AIM OF THE TASK:
Work out how many lines of the listing hold the string "this", then answer with that number and nothing else.

MATERIAL:
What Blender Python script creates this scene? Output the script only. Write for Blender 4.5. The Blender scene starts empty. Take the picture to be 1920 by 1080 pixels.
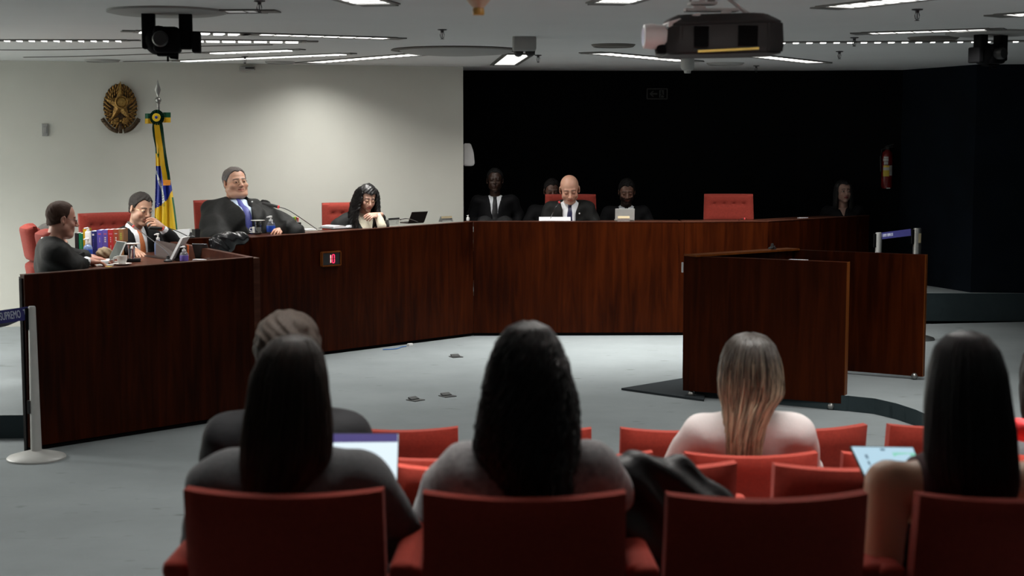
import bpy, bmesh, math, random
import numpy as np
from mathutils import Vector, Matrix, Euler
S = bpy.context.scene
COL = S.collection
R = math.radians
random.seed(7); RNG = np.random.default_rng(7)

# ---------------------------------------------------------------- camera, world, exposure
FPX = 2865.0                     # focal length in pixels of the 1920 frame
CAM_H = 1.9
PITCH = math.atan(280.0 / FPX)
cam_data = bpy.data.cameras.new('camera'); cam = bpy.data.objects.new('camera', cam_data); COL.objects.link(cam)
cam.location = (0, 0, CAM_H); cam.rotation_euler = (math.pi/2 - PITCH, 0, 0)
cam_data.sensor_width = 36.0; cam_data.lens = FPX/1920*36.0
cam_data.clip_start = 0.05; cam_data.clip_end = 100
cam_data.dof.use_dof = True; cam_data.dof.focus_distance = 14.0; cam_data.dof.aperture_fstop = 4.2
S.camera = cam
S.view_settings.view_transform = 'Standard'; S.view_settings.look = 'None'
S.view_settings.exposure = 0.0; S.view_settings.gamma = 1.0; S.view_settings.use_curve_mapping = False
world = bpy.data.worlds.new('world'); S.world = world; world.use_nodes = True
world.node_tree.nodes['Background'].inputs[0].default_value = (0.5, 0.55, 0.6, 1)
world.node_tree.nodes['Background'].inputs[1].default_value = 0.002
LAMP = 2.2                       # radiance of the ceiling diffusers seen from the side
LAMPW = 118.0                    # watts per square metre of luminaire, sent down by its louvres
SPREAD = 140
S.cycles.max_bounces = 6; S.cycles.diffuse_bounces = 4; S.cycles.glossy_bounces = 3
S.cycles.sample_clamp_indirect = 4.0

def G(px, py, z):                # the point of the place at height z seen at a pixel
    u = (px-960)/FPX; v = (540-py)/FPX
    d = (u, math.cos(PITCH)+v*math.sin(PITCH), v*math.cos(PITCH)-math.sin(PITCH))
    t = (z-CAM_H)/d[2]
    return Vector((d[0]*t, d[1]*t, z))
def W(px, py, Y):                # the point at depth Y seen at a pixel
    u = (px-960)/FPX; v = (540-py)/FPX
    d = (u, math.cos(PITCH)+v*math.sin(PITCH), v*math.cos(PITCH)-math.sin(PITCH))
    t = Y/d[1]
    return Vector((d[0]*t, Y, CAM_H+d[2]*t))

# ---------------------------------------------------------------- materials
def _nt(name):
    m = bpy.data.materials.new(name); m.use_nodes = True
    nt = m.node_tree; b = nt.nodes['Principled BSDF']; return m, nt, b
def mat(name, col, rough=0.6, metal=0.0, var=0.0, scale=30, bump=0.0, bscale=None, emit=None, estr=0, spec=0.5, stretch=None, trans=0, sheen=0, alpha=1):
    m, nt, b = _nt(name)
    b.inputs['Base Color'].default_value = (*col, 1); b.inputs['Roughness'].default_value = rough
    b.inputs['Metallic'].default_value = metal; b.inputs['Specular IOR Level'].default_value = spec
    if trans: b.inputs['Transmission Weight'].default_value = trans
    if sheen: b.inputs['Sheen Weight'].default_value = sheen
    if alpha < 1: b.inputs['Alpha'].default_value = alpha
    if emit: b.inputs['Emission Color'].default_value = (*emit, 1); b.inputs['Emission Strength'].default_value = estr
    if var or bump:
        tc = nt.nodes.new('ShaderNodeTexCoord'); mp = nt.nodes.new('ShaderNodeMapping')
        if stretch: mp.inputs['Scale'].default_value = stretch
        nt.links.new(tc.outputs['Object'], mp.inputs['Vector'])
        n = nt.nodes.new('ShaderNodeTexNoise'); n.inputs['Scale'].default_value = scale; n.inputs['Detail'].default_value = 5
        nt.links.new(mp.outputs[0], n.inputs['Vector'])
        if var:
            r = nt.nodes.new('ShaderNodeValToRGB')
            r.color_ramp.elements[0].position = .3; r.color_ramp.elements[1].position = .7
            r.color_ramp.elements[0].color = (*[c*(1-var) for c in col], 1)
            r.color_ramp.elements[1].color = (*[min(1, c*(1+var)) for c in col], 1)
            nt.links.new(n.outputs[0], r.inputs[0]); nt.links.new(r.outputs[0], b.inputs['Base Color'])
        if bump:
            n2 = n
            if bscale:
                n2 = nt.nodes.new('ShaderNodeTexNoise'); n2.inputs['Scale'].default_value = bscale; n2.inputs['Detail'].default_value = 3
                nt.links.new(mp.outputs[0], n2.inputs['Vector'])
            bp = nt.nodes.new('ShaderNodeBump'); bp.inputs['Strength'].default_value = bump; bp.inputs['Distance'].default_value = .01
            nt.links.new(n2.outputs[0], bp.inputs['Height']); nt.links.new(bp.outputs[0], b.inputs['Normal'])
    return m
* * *
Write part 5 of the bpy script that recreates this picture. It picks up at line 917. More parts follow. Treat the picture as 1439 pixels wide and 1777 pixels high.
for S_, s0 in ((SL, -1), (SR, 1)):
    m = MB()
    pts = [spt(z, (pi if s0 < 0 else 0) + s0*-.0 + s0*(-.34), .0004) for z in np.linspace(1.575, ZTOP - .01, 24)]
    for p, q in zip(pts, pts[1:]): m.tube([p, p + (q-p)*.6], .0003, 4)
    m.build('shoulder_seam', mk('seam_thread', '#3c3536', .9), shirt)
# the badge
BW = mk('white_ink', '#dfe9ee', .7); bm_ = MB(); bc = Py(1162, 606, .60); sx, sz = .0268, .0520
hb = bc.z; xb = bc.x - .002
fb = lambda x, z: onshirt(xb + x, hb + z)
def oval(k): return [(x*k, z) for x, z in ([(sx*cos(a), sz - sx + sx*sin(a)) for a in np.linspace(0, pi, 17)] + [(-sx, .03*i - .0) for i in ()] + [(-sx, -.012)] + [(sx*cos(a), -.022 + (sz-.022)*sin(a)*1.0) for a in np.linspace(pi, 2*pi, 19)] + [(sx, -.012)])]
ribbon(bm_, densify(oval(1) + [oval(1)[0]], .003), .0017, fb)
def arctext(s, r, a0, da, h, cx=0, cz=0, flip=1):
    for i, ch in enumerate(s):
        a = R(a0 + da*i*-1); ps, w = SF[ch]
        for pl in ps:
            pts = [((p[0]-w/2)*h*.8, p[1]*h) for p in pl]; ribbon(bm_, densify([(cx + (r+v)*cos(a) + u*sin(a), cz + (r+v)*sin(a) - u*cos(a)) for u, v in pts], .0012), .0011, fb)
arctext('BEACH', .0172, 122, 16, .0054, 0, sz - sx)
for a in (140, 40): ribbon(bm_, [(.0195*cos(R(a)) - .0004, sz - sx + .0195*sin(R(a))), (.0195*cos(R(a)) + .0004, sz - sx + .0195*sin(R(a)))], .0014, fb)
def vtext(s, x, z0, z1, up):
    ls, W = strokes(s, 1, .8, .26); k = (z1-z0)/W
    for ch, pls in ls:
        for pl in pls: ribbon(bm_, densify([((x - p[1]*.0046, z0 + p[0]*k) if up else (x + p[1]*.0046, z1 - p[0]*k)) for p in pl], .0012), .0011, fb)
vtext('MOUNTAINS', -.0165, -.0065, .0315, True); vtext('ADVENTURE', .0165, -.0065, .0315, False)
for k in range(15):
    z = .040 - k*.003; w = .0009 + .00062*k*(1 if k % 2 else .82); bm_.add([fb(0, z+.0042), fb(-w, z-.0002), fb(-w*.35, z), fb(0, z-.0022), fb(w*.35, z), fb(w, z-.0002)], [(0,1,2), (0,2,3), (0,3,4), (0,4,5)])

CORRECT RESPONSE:
2